____ Data extract

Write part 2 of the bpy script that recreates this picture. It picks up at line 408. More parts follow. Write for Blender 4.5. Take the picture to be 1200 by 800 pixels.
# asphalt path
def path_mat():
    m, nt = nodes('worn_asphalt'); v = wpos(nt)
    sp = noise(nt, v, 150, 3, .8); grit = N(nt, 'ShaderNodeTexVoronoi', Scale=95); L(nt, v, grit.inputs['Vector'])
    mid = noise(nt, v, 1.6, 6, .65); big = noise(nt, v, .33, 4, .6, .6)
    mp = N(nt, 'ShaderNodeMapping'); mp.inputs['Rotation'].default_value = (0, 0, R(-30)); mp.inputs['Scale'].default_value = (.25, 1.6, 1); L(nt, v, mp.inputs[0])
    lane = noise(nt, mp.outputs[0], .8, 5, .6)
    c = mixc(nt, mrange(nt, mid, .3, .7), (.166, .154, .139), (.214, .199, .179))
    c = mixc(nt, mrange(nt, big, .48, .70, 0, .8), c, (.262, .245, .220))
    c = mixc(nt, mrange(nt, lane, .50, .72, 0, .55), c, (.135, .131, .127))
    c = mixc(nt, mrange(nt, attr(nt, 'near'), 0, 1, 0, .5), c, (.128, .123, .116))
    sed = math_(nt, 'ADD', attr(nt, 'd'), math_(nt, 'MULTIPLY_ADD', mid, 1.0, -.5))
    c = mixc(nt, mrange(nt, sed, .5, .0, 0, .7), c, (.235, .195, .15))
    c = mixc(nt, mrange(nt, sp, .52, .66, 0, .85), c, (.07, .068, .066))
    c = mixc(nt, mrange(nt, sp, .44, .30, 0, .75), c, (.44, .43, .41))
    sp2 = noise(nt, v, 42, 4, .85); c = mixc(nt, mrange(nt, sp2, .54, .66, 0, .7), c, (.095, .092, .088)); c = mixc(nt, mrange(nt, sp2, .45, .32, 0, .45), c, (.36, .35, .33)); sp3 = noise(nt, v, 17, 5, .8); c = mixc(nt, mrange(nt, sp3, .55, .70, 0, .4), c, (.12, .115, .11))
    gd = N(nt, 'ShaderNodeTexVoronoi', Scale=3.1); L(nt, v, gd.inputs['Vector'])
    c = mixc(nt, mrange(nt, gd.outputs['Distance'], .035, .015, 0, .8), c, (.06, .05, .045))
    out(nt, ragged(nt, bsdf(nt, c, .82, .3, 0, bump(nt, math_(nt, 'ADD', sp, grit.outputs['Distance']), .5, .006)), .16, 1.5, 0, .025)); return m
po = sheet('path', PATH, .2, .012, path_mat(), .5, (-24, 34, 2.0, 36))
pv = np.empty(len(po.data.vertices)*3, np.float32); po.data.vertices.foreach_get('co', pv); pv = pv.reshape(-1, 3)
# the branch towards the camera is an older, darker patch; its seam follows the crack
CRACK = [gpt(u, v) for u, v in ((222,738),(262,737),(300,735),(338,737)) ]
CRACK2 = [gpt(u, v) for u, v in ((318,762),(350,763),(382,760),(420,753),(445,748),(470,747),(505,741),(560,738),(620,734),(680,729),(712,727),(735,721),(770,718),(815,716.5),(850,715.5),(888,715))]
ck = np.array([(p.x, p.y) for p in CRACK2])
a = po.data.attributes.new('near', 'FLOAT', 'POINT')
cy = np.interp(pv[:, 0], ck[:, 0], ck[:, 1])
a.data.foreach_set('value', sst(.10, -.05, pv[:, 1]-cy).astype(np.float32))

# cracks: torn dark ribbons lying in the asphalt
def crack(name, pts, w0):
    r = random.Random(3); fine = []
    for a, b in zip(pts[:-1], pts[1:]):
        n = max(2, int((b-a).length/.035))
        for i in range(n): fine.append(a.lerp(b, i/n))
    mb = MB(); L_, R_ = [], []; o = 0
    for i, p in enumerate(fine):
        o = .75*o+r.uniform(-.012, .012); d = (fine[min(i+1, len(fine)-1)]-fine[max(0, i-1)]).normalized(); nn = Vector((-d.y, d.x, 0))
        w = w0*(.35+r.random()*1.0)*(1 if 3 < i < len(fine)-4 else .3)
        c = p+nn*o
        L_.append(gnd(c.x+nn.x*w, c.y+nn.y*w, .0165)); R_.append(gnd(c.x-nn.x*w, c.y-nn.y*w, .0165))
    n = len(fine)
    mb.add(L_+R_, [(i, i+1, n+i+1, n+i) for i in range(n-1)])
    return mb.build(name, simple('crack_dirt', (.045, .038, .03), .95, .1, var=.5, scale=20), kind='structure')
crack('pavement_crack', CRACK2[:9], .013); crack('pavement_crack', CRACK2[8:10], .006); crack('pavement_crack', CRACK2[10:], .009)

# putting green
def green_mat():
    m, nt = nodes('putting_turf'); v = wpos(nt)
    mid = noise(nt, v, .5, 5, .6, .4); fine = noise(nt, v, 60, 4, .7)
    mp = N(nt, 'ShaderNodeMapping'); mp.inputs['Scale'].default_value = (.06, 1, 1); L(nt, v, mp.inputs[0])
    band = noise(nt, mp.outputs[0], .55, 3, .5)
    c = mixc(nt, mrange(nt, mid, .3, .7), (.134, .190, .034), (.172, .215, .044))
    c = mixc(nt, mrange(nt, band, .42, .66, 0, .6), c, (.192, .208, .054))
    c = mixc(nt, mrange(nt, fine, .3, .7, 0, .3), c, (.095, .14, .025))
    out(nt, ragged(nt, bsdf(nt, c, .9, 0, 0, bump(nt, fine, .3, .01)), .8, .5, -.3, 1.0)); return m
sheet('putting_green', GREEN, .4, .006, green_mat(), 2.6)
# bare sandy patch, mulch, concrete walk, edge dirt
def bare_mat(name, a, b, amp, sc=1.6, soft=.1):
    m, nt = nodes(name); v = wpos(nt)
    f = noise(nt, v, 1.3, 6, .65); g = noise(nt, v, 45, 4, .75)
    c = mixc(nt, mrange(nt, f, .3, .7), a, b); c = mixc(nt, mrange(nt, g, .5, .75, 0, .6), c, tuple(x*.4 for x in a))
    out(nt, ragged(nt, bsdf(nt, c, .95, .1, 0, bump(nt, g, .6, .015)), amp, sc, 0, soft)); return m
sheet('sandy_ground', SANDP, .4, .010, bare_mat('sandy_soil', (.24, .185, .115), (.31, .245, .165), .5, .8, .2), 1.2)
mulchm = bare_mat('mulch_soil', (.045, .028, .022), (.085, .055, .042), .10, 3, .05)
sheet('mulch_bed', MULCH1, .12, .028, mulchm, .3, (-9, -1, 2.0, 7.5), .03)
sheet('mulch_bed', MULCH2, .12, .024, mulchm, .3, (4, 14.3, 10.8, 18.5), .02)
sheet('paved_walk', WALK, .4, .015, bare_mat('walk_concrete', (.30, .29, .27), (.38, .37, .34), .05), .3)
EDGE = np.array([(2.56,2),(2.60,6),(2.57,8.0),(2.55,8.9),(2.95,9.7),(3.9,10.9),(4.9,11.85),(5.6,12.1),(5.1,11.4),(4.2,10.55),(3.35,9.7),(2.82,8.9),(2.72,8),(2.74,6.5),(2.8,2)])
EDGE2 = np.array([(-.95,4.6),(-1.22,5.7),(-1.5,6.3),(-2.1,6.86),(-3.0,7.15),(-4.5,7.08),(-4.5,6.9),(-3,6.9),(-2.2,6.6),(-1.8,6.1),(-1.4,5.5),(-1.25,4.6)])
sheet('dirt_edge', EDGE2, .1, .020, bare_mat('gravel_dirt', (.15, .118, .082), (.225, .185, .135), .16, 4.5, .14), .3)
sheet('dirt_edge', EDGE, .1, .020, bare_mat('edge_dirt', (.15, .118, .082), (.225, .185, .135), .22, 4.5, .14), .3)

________

*What to produce:* Copy the material above, line for line.

*Correct answer:*
Write part 2 of the bpy script that recreates this picture. It picks up at line 408. More parts follow. Write for Blender 4.5. Take the picture to be 1200 by 800 pixels.
# asphalt path
def path_mat():
    m, nt = nodes('worn_asphalt'); v = wpos(nt)
    sp = noise(nt, v, 150, 3, .8); grit = N(nt, 'ShaderNodeTexVoronoi', Scale=95); L(nt, v, grit.inputs['Vector'])
    mid = noise(nt, v, 1.6, 6, .65); big = noise(nt, v, .33, 4, .6, .6)
    mp = N(nt, 'ShaderNodeMapping'); mp.inputs['Rotation'].default_value = (0, 0, R(-30)); mp.inputs['Scale'].default_value = (.25, 1.6, 1); L(nt, v, mp.inputs[0])
    lane = noise(nt, mp.outputs[0], .8, 5, .6)
    c = mixc(nt, mrange(nt, mid, .3, .7), (.166, .154, .139), (.214, .199, .179))
    c = mixc(nt, mrange(nt, big, .48, .70, 0, .8), c, (.262, .245, .220))
    c = mixc(nt, mrange(nt, lane, .50, .72, 0, .55), c, (.135, .131, .127))
    c = mixc(nt, mrange(nt, attr(nt, 'near'), 0, 1, 0, .5), c, (.128, .123, .116))
    sed = math_(nt, 'ADD', attr(nt, 'd'), math_(nt, 'MULTIPLY_ADD', mid, 1.0, -.5))
    c = mixc(nt, mrange(nt, sed, .5, .0, 0, .7), c, (.235, .195, .15))
    c = mixc(nt, mrange(nt, sp, .52, .66, 0, .85), c, (.07, .068, .066))
    c = mixc(nt, mrange(nt, sp, .44, .30, 0, .75), c, (.44, .43, .41))
    sp2 = noise(nt, v, 42, 4, .85); c = mixc(nt, mrange(nt, sp2, .54, .66, 0, .7), c, (.095, .092, .088)); c = mixc(nt, mrange(nt, sp2, .45, .32, 0, .45), c, (.36, .35, .33)); sp3 = noise(nt, v, 17, 5, .8); c = mixc(nt, mrange(nt, sp3, .55, .70, 0, .4), c, (.12, .115, .11))
    gd = N(nt, 'ShaderNodeTexVoronoi', Scale=3.1); L(nt, v, gd.inputs['Vector'])
    c = mixc(nt, mrange(nt, gd.outputs['Distance'], .035, .015, 0, .8), c, (.06, .05, .045))
    out(nt, ragged(nt, bsdf(nt, c, .82, .3, 0, bump(nt, math_(nt, 'ADD', sp, grit.outputs['Distance']), .5, .006)), .16, 1.5, 0, .025)); return m
po = sheet('path', PATH, .2, .012, path_mat(), .5, (-24, 34, 2.0, 36))
pv = np.empty(len(po.data.vertices)*3, np.float32); po.data.vertices.foreach_get('co', pv); pv = pv.reshape(-1, 3)
# the branch towards the camera is an older, darker patch; its seam follows the crack
CRACK = [gpt(u, v) for u, v in ((222,738),(262,737),(300,735),(338,737)) ]
CRACK2 = [gpt(u, v) for u, v in ((318,762),(350,763),(382,760),(420,753),(445,748),(470,747),(505,741),(560,738),(620,734),(680,729),(712,727),(735,721),(770,718),(815,716.5),(850,715.5),(888,715))]
ck = np.array([(p.x, p.y) for p in CRACK2])
a = po.data.attributes.new('near', 'FLOAT', 'POINT')
cy = np.interp(pv[:, 0], ck[:, 0], ck[:, 1])
a.data.foreach_set('value', sst(.10, -.05, pv[:, 1]-cy).astype(np.float32))

# cracks: torn dark ribbons lying in the asphalt
def crack(name, pts, w0):
    r = random.Random(3); fine = []
    for a, b in zip(pts[:-1], pts[1:]):
        n = max(2, int((b-a).length/.035))
        for i in range(n): fine.append(a.lerp(b, i/n))
    mb = MB(); L_, R_ = [], []; o = 0
    for i, p in enumerate(fine):
        o = .75*o+r.uniform(-.012, .012); d = (fine[min(i+1, len(fine)-1)]-fine[max(0, i-1)]).normalized(); nn = Vector((-d.y, d.x, 0))
        w = w0*(.35+r.random()*1.0)*(1 if 3 < i < len(fine)-4 else .3)
        c = p+nn*o
        L_.append(gnd(c.x+nn.x*w, c.y+nn.y*w, .0165)); R_.append(gnd(c.x-nn.x*w, c.y-nn.y*w, .0165))
    n = len(fine)
    mb.add(L_+R_, [(i, i+1, n+i+1, n+i) for i in range(n-1)])
    return mb.build(name, simple('crack_dirt', (.045, .038, .03), .95, .1, var=.5, scale=20), kind='structure')
crack('pavement_crack', CRACK2[:9], .013); crack('pavement_crack', CRACK2[8:10], .006); crack('pavement_crack', CRACK2[10:], .009)

# putting green
def green_mat():
    m, nt = nodes('putting_turf'); v = wpos(nt)
    mid = noise(nt, v, .5, 5, .6, .4); fine = noise(nt, v, 60, 4, .7)
    mp = N(nt, 'ShaderNodeMapping'); mp.inputs['Scale'].default_value = (.06, 1, 1); L(nt, v, mp.inputs[0])
    band = noise(nt, mp.outputs[0], .55, 3, .5)
    c = mixc(nt, mrange(nt, mid, .3, .7), (.134, .190, .034), (.172, .215, .044))
    c = mixc(nt, mrange(nt, band, .42, .66, 0, .6), c, (.192, .208, .054))
    c = mixc(nt, mrange(nt, fine, .3, .7, 0, .3), c, (.095, .14, .025))
    out(nt, ragged(nt, bsdf(nt, c, .9, 0, 0, bump(nt, fine, .3, .01)), .8, .5, -.3, 1.0)); return m
sheet('putting_green', GREEN, .4, .006, green_mat(), 2.6)
# bare sandy patch, mulch, concrete walk, edge dirt
def bare_mat(name, a, b, amp, sc=1.6, soft=.1):
    m, nt = nodes(name); v = wpos(nt)
    f = noise(nt, v, 1.3, 6, .65); g = noise(nt, v, 45, 4, .75)
    c = mixc(nt, mrange(nt, f, .3, .7), a, b); c = mixc(nt, mrange(nt, g, .5, .75, 0, .6), c, tuple(x*.4 for x in a))
    out(nt, ragged(nt, bsdf(nt, c, .95, .1, 0, bump(nt, g, .6, .015)), amp, sc, 0, soft)); return m
sheet('sandy_ground', SANDP, .4, .010, bare_mat('sandy_soil', (.24, .185, .115), (.31, .245, .165), .5, .8, .2), 1.2)
mulchm = bare_mat('mulch_soil', (.045, .028, .022), (.085, .055, .042), .10, 3, .05)
sheet('mulch_bed', MULCH1, .12, .028, mulchm, .3, (-9, -1, 2.0, 7.5), .03)
sheet('mulch_bed', MULCH2, .12, .024, mulchm, .3, (4, 14.3, 10.8, 18.5), .02)
sheet('paved_walk', WALK, .4, .015, bare_mat('walk_concrete', (.30, .29, .27), (.38, .37, .34), .05), .3)
EDGE = np.array([(2.56,2),(2.60,6),(2.57,8.0),(2.55,8.9),(2.95,9.7),(3.9,10.9),(4.9,11.85),(5.6,12.1),(5.1,11.4),(4.2,10.55),(3.35,9.7),(2.82,8.9),(2.72,8),(2.74,6.5),(2.8,2)])
EDGE2 = np.array([(-.95,4.6),(-1.22,5.7),(-1.5,6.3),(-2.1,6.86),(-3.0,7.15),(-4.5,7.08),(-4.5,6.9),(-3,6.9),(-2.2,6.6),(-1.8,6.1),(-1.4,5.5),(-1.25,4.6)])
sheet('dirt_edge', EDGE2, .1, .020, bare_mat('gravel_dirt', (.15, .118, .082), (.225, .185, .135), .16, 4.5, .14), .3)
sheet('dirt_edge', EDGE, .1, .020, bare_mat('edge_dirt', (.15, .118, .082), (.225, .185, .135), .22, 4.5, .14), .3)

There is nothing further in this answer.